Warum Volatilitätsstrategien in Ihr Portfolio gehören
Die Integration von Volatilitätsstrategien bietet mehrere wichtige Vorteile:
Echte Diversifikation: Volatilitätsprämien entwickeln sich meist unabhängig von traditionellen Anlageklassen. In vielen Fällen besteht sogar eine negative Korrelation zu Aktien – sie können also steigen, wenn Aktienmärkte fallen.
Stetige Ertragsquelle: In den meisten Marktphasen liefern diese Strategien kontinuierliche Erträge, die nicht von steigenden Kursen abhängig sind.
Verbessertes Risiko-Rendite-Profil: Durch die geringe Korrelation zu anderen Anlagen kann die Beimischung von Volatilitätsstrategien die Schwankungen des Gesamtportfolios reduzieren, ohne die Renditechancen zu schmälern.

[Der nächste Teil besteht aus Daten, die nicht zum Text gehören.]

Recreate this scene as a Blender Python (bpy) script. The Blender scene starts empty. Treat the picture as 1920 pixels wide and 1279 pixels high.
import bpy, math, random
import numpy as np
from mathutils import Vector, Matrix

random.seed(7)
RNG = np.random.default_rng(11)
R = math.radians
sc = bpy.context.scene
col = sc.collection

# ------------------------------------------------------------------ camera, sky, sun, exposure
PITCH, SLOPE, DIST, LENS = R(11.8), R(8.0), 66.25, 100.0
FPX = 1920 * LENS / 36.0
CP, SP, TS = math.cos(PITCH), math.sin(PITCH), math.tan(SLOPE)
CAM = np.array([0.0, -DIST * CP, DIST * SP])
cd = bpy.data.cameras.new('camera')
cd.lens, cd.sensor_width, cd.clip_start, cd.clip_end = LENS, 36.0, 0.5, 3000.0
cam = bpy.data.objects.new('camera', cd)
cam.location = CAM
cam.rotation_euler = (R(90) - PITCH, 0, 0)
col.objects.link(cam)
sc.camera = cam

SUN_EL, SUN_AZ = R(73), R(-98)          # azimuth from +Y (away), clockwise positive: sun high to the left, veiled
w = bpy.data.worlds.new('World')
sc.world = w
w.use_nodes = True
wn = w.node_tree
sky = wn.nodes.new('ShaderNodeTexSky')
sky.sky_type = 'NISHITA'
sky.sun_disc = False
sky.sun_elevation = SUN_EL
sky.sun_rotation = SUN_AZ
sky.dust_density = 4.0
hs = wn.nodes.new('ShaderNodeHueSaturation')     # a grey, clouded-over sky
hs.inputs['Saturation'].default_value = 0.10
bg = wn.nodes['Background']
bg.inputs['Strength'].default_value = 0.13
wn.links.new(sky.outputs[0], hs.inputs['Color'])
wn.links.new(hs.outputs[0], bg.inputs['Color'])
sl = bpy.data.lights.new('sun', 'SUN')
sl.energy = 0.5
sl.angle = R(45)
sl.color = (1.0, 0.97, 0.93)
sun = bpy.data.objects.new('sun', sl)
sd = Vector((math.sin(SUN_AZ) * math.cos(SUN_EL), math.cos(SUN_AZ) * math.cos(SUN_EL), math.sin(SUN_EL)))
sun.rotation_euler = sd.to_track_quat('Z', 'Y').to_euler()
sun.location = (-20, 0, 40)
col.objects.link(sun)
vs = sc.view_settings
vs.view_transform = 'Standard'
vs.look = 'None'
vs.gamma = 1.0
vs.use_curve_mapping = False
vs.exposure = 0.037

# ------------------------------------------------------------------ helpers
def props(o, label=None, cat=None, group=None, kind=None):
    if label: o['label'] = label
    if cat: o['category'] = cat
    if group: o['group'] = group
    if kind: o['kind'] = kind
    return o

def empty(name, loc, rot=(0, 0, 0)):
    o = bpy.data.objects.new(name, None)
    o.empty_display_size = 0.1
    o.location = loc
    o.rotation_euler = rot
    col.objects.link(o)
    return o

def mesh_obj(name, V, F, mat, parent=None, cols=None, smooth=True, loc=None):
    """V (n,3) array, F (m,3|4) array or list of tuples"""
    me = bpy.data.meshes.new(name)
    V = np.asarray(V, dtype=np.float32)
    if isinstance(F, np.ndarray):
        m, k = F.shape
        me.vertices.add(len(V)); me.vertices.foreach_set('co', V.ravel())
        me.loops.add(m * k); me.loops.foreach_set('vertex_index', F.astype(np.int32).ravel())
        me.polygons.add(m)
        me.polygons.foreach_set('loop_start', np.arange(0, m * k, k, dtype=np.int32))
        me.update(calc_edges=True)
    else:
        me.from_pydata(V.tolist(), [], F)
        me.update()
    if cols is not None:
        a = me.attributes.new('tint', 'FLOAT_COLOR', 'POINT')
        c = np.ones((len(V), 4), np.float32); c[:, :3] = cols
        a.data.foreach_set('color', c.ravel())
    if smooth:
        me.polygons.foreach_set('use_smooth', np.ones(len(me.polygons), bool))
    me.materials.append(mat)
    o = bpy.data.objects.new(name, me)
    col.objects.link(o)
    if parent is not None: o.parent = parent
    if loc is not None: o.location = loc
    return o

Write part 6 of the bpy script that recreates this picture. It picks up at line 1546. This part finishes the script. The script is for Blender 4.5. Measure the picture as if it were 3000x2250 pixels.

Krisenpuffer: Bestimmte Volatilitätsstrategien können in Marktkrisen positive Erträge erzielen und so Verluste in anderen Portfoliobereichen abfedern.
Worauf Sie bei der Umsetzung achten sollten
Für Privatanleger empfiehlt sich der Zugang über professionell gemanagte Fonds, die auf Volatilitätsstrategien spezialisiert sind. Bei der Auswahl sollten Sie auf einige wichtige Punkte achten:
Erfahrenes Management: Volatilitätsstrategien erfordern spezialisiertes Know-how und Erfahrung. Achten Sie auf ein Team mit nachgewiesener Expertise.
Risikomanagement: Fragen Sie, welche Mechanismen zum Schutz vor extremen Marktereignissen implementiert sind. Ein durchdachtes Risikomanagement ist entscheidend.
Track Record: Wie hat sich die Strategie in verschiedenen Marktphasen verhalten, besonders in Krisenzeiten wie 2008 oder 2020?
Transparenz: Die grundlegenden Prinzipien der Strategie sollten verständlich erklärt werden können, auch wenn die technischen Details komplex sind.
Regulierung: Bevorzugen Sie UCITS-regulierte Fonds, die hohen europäischen Standards entsprechen und tägliche Liquidität bieten.
Integration ins Gesamtportfolio
Wie viel Ihres Portfolios sollten Sie in Volatilitätsstrategien investieren? Eine pauschale Antwort gibt es nicht, aber einige Orientierungspunkte:
Für die meisten Privatanleger ist eine Beimischung von 5-15% des Gesamtvermögens sinnvoll. Dieser Anteil ist groß genug, um einen spürbaren Diversifikationseffekt zu erzielen, aber nicht so groß, dass Verluste in extremen Szenarien das Gesamtportfolio übermäßig belasten würden.
Wichtig ist die regelmäßige Überprüfung und gegebenenfalls Anpassung. Wenn Volatilitätsstrategien über längere Zeit gut laufen, steigt automatisch ihr Anteil am Portfolio – ein Rebalancing kann dann sinnvoll sein.
Eine alternative stellt eine Investition in ein Kerninvestment in Form eines Multi-Asset-Fonds, der auch in Volatilitätsstrategien investiert. Hier hat man den Vorteil, dass der Fondsmanager seine Expertise bei der Auswahl der Einzelinvestments mit einbringt.
Fazit: Eine wertvolle Ergänzung moderner Portfolios
Volatilitätsstrategien sind ein klassisches Beispiel dafür, wie moderne Anlagekonzepte Privatanlegern Zugang zu Renditequellen verschaffen, die früher institutionellen Investoren vorbehalten waren.
Sie sind kein Wundermittel und können traditionelle Anlagen nicht ersetzen. Aber als Ergänzung bieten sie wertvolle Diversifikationsvorteile und eine zusätzliche Ertragsquelle, die unabhängig von steigenden Märkten funktioniert.
In einer Zeit, in der Zinsen trotz leichter Anstiege historisch niedrig bleiben und traditionelle Anleihen ihre Rolle als Stabilisator nur noch eingeschränkt erfüllen können, sind alternative Renditequellen wichtiger denn je. Volatilitätsstrategien können hier eine wichtige Lücke schließen.
Wer sein Portfolio für die Zukunft rüsten möchte, sollte diese systematische Renditequelle nicht ignorieren. Die Volatilitätsprämie wartet darauf, geerntet zu werden – und heute können auch Privatanleger davon profitieren.